In one scene, Bitton interviews Amos Yaron, the director general of the Defense Ministry, who sits behind a bare desk between two unfurled Israeli flags. She tells him she is confused by the plethora of names the wall has been given and asks him what to call it: Separation fence? Security fence? Wall? This is not a semantic question. In the film, the wall is a symbol of everything that separates us from them and us from ourselves, separates outside from inside, separates there from here, and above all separates what we think is the image we have of ourselves from what is seen and recorded on the ground. Thus, it is not at random that near the end of the film Bitton chooses to talk with Eyad al-Saraj, a psychiatrist from Gaza. Although he does not add anything significant to the discussion taking place in the film, his very presence signifies that the situation needs profound treatment - and not only from the point of view of security.

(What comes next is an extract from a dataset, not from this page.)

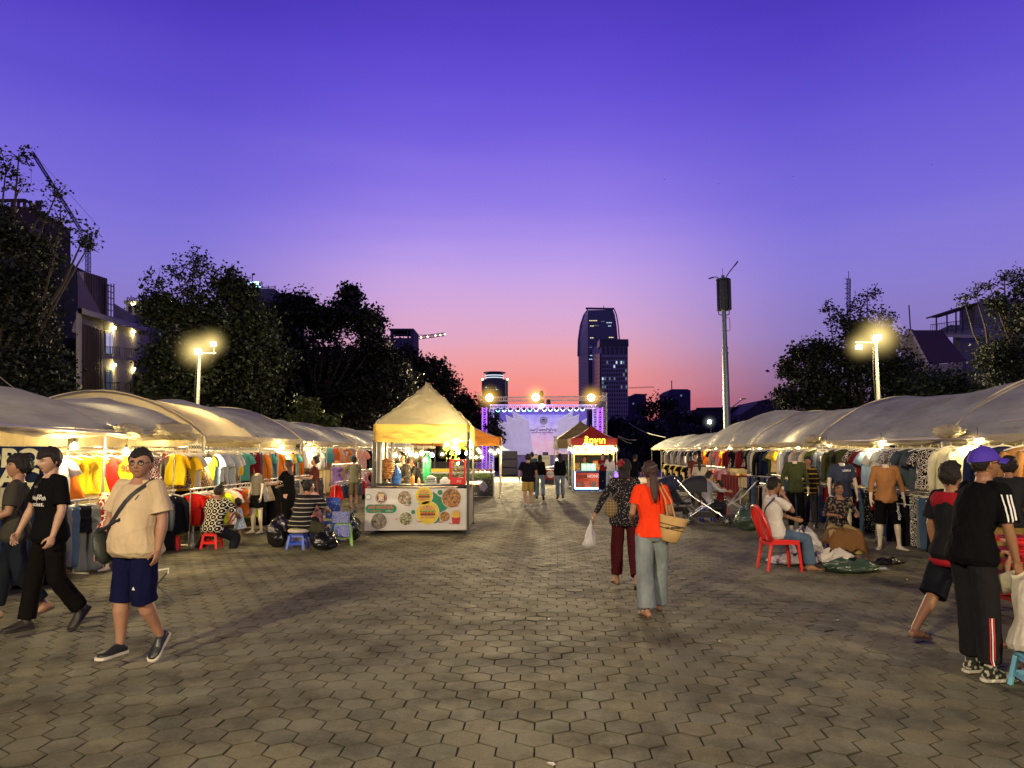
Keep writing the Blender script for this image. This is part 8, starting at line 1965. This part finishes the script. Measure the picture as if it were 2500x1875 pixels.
person('man in a black shirt with white ring print on the red stool', spot(526, 12.7), -8, 1.66, 1.08, 'm', TB, {**sit(.55, 1.05, 1.75, .38), 'UR': (.4, .5, -.8), 'FR': (-.2, .9, -.3), 'UL': (.4, .5, -.8), 'FL': (-.2, .9, -.3), 'hp': -.25, 'hy': -.2},
       top=dict(mat=RINGS, color=(.010, .010, .010), sleeve=.8, sw=.075, e=.024, flare=.02), bottom=dict(mat=M, color=(.012, .014, .022), len=1.9, w=(.1, .075)), shoes=dict(kind='sandal', mat=SANDAL), hair=dict(kind='short', t=.012, line=.05, side=.0, back=-.05), voxel=MIDV, seat=.26)
person('toddler girl in a pale blue sleeveless dress leaning toward the squatting man', spot(593, 13.4), 78, .82, 1.0, 'f', TA, dict(lean=.15, lean2=.35, UR=(.2, .5, -.8), FR=(0, .6, -.8), UL=(.2, .3, -.9), FL=(0, .5, -.8), hp=-.35, thR=.15, thL=-.1), top=dict(kind='dress', name='dress', mat=pattern_mat('dress_blue_print', 'flowers', (.5, .55, .6), 18), color=(.22, .32, .42), sleeve=0, hem=.26, w=.33), kid=True, hair=dict(kind='bob', t=.02, len=.05), voxel=MIDV)
def stool_top(px, d): return spot(px, d)
person('man in a black striped shirt and olive shorts on the blue stool', spot(737, 12.7), -22, 1.70, 1.18, 'm', TA, {**sit(.62, 1.22, 1.45, .45), 'UR': (.3, .6, -.7), 'FR': (-.3, .9, -.3), 'UL': (.3, .6, -.7), 'FL': (-.3, .9, -.2), 'hp': -.35, 'hy': -.3},
       top=dict(mat=STR, color=(.014, .014, .016), sleeve=.8, sw=.078, e=.022), bottom=dict(mat=M, color=(.055, .058, .035), len=.85, w=(.11, .11), name='shorts'), shoes=dict(kind='sandal', mat=SANDAL), hair=dict(kind='short', t=.014, line=.05, side=0), voxel=MIDV, seat=.34)
def mask(c): MB().ball(c['hc'] + c['hm'] @ V((0, .068, -.078)) * c['hs'], .05, 12, (1, .75, .6), M=c['hm']).build('face_mask', mat('mask_white', (.7, .68, .62), rough=.8), c['root'], smooth=True)
person('seated woman in a pink top with a face mask under her chin', spot(774, 13.7), 140, 1.56, 1.0, 'f', TC, {**sit(.2, 1.3, 1.5, .2), 'UR': (.2, .4, -.9), 'FR': (-.3, .9, -.1), 'UL': (.2, .4, -.9), 'FL': (-.3, .9, -.1), 'hp': -.25}, top=dict(mat=M, color=(.60, .30, .24), sleeve=.7), bottom=dict(mat=M, color=(.03, .03, .035), len=1.6), shoes=dict(kind='sandal', mat=SANDAL), hair=dict(kind='long', t=.016, len=.3), voxel=MIDV, seat=.36, extras=mask)
def pbag(c):
 J = c['J']; p = J['wriL'] + J['FL'] * .08; g = thing('plastic_bag', 'milky plastic bag hanging from the hand of the woman in the black dress', 'plastic bag', c['root'].location, c['root'].rotation_euler[2])
 MB().eloft([(p + V((0, 0, z)), V((rx, 0, 0)), V((0, rx * .6, 0))) for z, rx in ((0, .015), (-.10, .05), (-.22, .09), (-.30, .085), (-.33, .05))], 16).build('bag_film', mat('film_white', (.75, .75, .72), rough=.3, transl=.5), g, smooth=True)
person('woman with long brown hair in a black ankle-length dress choosing clothes', spot(709, 15.2), 72, 1.52, 1.0, 'f', TC, dict(lean=.05, lean2=.14, UR=(.1, .4, -.9), FR=(0, .9, -.3), UL=(.15, .5, -.85), FL=(.0, .95, -.2), hp=-.25, curlL=1.2), top=dict(kind='dress', name='dress', mat=M, color=BLK, sleeve=.7, hem=.10, w=.22), shoes=dict(kind='sandal', mat=SANDAL), hair=dict(kind='long', t=.016, len=.34, mat=HAIR_BROWN), voxel=MIDV, extras=pbag)
person('woman in a maroon t-shirt with tied hair looking at her phone by the purple dress', spot(770, 17.4), 105, 1.58, 1.0, 'f', TC, dict(UR=(.15, .3, -1), FR=(-.1, 1, .0), UL=(.15, .3, -1), FL=(-.1, 1, .1), hp=-.25, curlL=1.0), top=dict(mat=M, color=(.07, .02, .02), sleeve=.7), bottom=dict(mat=M, color=(.025, .025, .03), len=1.9), shoes=dict(kind='sandal', mat=SANDAL), hair=dict(kind='bun', t=.014, bun=(0, -.10, .01)), voxel=MIDV)
person('boy in a grey-green t-shirt and khaki shorts reaching into the clothes beside the burger stall', spot(866, 21.6), 28, 1.54, .98, 'm', TA, dict(UL=(.3, .7, -.5), FL=(0, 1, .1), UR=(.2, .1, -1), thR=.08, thL=-.08), top=dict(mat=M, color=(.14, .14, .09), sleeve=.7), bottom=dict(mat=M, color=(.11, .085, .05), len=1.12, w=(.1, .092), name='shorts'), shoes=dict(kind='sandal', mat=SANDAL), hair=dict(kind='short', t=.016), voxel=FAR)
def chair_man(c):
 glasses(c); J = c['J']; sling(c, 'bag_strap', mat('strap_black', (.012, .012, .014), rough=.6), J['shdR'] + V((.03, 0, .04)), J['hipL'] + V((-.06, 0, .16)), .028)
person('man in a white t-shirt on the red plastic chair, hand at his chin', spot(1888, 10.45), -88, 1.68, .96, 'm', TB, {**dict(thR=1.42, thL=1.32, knR=1.30, knL=1.05, abR=.06, abL=.10, lean=-.18, lean2=-.02), 'UR': (.0, .80, -.62), 'FR': (-.32, -.42, 1.0), 'UL': (.1, .5, -.9), 'FL': (-.2, 1, -.3), 'curlR': 1.1, 'hp': .12},
       top=dict(mat=M, color=(.55, .52, .46), sleeve=.75, sw=.072, e=.02, flare=.02), bottom=dict(mat=DENIM, color=(.06, .10, .16), len=1.95, w=(.098, .092), wk=.08, name='jeans'), shoes=dict(kind='sandal', mat=SANDAL), hair=dict(kind='short', t=.014, line=.045), voxel=.006, seat=.45, extras=chair_man)
def sewing(c):
 J = c['J']; glasses(c); mb = MB()
 def f(u, v): return V((-.29 + .58 * u, .10 + .40 * v, J['kneeR'].z + .10 - .10 * abs(v - .45) - 1.3 * max(0, v - .8) - 1.6 * max(0, abs(u - .5) - .36) + .03 * noise.noise(V((u * 5, v * 5, 1))) + .012 * sin(u * 22 + v * 7)))
 mb.grid(f, 36, 24); g = thing('brown_cloth', 'brown garment being sewn on the lap of the seated woman with glasses', 'garment', c['root'].location, c['root'].rotation_euler[2]); o = mb.build('cloth', cloth((.15, .075, .03)), g, smooth=True); s_ = o.modifiers.new('Solid', 'SOLIDIFY'); s_.thickness = .01
person('woman with glasses in a black embroidered blouse sewing on the purple stool', spot(2036, 11.5), 176, 1.56, 1.05, 'f', TB, {**sit(.22, 1.38, 1.48, .30), 'UR': (.45, .25, -.9), 'FR': (-.55, .9, .0), 'UL': (.45, .25, -.9), 'FL': (-.45, .9, .05), 'hp': -.38, 'curlR': 1.0, 'curlL': 1.0},
       top=dict(mat=pattern_mat('blouse_print', 'leopard', (.16, .11, .07), 26), color=(.012, .014, .022), sleeve=1.3, e=.02), bottom=dict(mat=M, color=(.34, .26, .11), len=1.8, w=(.1, .085), name='trousers'), shoes=dict(kind='sandal', mat=SANDAL), hair=dict(kind='bun', t=.018, bun=(0, -.09, .0)), voxel=.0065, seat=.42, extras=sewing)
person('woman in a cream sweater with a dark stripe and a ponytail, at the jewellery table', spot(1707, 20.3), -15, 1.56, .98, 'f', TC, dict(hp=-.15, UR=(.2, .3, -.9), FR=(-.1, .9, -.1), UL=(.2, .3, -.9), FL=(-.1, .9, -.1)), top=dict(mat=pattern_mat('sweater_band', 'stripes', (.04, .03, .03), 1.1), color=(.50, .44, .32), sleeve=1.8, lo=-.06), bottom=dict(mat=M, color=(.13, .11, .07), len=1.9), shoes=dict(kind='sneaker', mat=SHOE_B), hair=dict(kind='pony', t=.014, len=.25), voxel=FAR)
person('dark-haired man facing out beside the cream sweater woman', spot(1698, 22.4), 175, 1.66, 1.0, 'm', TC, dict(hp=-.1), top=dict(mat=M, color=(.10, .03, .02), sleeve=.7), bottom=dict(mat=M, color=(.03, .03, .03), len=1.9), shoes=dict(kind='sneaker', mat=SHOE_B), hair=dict(kind='short', t=.02), voxel=FAR)
person('seated person in a white shirt reaching to the child behind the black stroller', spot(1722, 17.6), -80, 1.60, 1.0, 'm', TC, {**sit(.2, 1.4, 1.5, .15), 'UR': (.1, .7, -.6), 'FR': (0, 1, -.1), 'UL': (.1, .7, -.6), 'FL': (0, 1, 0)}, top=dict(mat=M, color=(.42, .42, .44), sleeve=1.6), bottom=dict(mat=M, color=(.02, .02, .03), len=1.9), shoes=dict(kind='sneaker', mat=WS), hair=dict(kind='short', t=.014), voxel=MIDV, seat=.38)
person('small child in dark red clothes sitting opposite the white-shirted person', spot(1757, 17.9), 95, .95, 1.0, 'm', TC, sit(.2, 1.3, 1.4, .1), top=dict(mat=M, color=(.12, .012, .02), sleeve=1.7), bottom=dict(mat=M, color=(.12, .012, .02), len=1.8), kid=True, hair=dict(kind='short', t=.016), voxel=MIDV, seat=.42)
person('stall keeper in a black and yellow striped top among the olive shirts', spot(1972, 16.0), 160, 1.58, 1.0, 'f', TB, dict(hp=-.2, UR=(.2, .3, -.9), FR=(-.2, .9, .1)), top=dict(mat=pattern_mat('bee_stripes', 'stripes', (.5, .33, .03), 3), color=(.02, .015, .012), sleeve=1.5), bottom=dict(mat=M, color=(.03, .03, .03), len=1.9), shoes=dict(kind='sneaker', mat=SHOE_B), hair=dict(kind='bun', t=.016), voxel=MIDV)
def shorts_print(c):
 me = text_mesh('KeepMo', .085, .0005, bold=.004); me.transform(Matrix.Rotation(-pi / 2, 4, 'Z')); J = c['J']
 print_on(c, 'bottom', 'lettering', me, mat('shirt_print', (.7, .7, .66)), J['kneeL'].lerp(J['hipL'], .48) + V((-.045, .5, 0)), (0, -1, 0), (-1, 0, 0), (0, 0, 1))
person('headless cream mannequin in a tan henley and black knee shorts with white lettering', spot(2158, 12.55), 172, 1.72, .98, 'm', (.62, .54, .38), dict(thR=.02, thL=.12, abR=.10, abL=.12, UR=(.28, .02, -1), FR=(.08, .06, -1), UL=(.28, .02, -1), FL=(.1, .1, -1), curlR=.25, curlL=.25, toR=.5, toL=.4),
       top=dict(mat=M, color=(.36, .17, .06), sleeve=1.55, e=.014, name='henley_shirt'), bottom=dict(mat=M, color=BLK, len=1.08, w=(.105, .098), name='shorts'), voxel=.0065, mann=True, extras=lambda c: (shorts_print(c), [MB().ball(c['J']['neck'] + V((0, .088 + .0 * i, -.07 - .035 * i)), .007, 8).build('button', SHOE_B, c['top']) for i in range(3)]))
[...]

Sometimes Bitton presses too hard, repeating what has already been said too many times. There is also no doubt there will be those who will say that her film is too programmatic (even her voice, which is heard on the sound track, changes from gruff to soft when she moves from speaking Hebrew to speaking Arabic). However, as a portrait of what is currently being done in the territories, the film is a work of considerable heft, which is worth watching.
During the course of the film the wall accumulates into a fetishistic entity that represents, both directly and indirectly, Israeli panic and arrogance in their immediate coloration. The scenes in the film that depict the construction of the wall (by mostly Palestinian workers) link up in our consciousness with a number of the most prominent images of construction, the stockade and tower building of pre-state kibbutzim to establish facts on the ground, which accompany our historical memory here - and at the same time distort this memory and present it ironically in its contemporary nakedness.

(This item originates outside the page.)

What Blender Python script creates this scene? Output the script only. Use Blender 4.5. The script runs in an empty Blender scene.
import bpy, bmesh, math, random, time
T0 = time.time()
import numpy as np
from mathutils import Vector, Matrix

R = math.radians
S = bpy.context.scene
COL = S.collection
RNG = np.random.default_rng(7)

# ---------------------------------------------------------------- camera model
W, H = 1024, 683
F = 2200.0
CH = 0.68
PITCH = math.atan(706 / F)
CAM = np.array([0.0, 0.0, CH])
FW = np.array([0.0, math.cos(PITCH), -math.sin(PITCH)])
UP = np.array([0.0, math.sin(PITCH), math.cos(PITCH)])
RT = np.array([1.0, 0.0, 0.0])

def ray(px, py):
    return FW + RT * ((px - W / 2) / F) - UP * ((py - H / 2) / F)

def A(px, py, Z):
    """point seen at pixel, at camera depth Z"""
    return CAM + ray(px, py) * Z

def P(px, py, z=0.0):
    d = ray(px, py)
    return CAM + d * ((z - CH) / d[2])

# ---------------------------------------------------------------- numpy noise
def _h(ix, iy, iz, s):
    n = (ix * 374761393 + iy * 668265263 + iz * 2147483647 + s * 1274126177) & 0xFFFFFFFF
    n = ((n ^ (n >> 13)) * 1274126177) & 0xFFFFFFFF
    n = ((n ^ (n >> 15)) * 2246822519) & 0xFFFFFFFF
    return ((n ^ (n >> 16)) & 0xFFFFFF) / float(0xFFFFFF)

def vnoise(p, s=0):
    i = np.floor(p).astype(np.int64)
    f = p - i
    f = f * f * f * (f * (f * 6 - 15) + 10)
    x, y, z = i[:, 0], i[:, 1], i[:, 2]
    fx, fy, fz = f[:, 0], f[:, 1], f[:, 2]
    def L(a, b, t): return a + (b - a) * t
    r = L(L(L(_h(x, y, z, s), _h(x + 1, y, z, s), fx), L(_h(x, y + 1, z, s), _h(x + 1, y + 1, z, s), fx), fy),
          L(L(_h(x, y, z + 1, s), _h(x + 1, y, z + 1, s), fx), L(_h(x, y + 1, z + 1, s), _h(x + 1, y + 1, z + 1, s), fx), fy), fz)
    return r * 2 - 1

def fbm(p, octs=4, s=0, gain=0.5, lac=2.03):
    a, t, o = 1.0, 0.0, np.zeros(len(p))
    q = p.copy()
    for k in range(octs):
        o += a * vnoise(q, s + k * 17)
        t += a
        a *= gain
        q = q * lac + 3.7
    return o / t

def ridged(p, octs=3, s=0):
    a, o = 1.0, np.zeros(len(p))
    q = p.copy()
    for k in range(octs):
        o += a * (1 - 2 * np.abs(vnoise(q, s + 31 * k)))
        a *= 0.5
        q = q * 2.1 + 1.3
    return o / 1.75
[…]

If "Wall" is of singular importance in one exclusive way, it is in the fact that it is a film that deals with "a dream and its shattering" - and affords this cliche new and additional meaning. The images of concrete walls and barbed wire, fortified buildings and sealed watchtowers (in some of which there will be air conditioning, so that the soldiers inside will have "maximal comfort," as someone in the film explains) - all these gradually add up to a picture of a situation in which history inheres, and sends a depressing message about the future of this place and the two peoples who live here.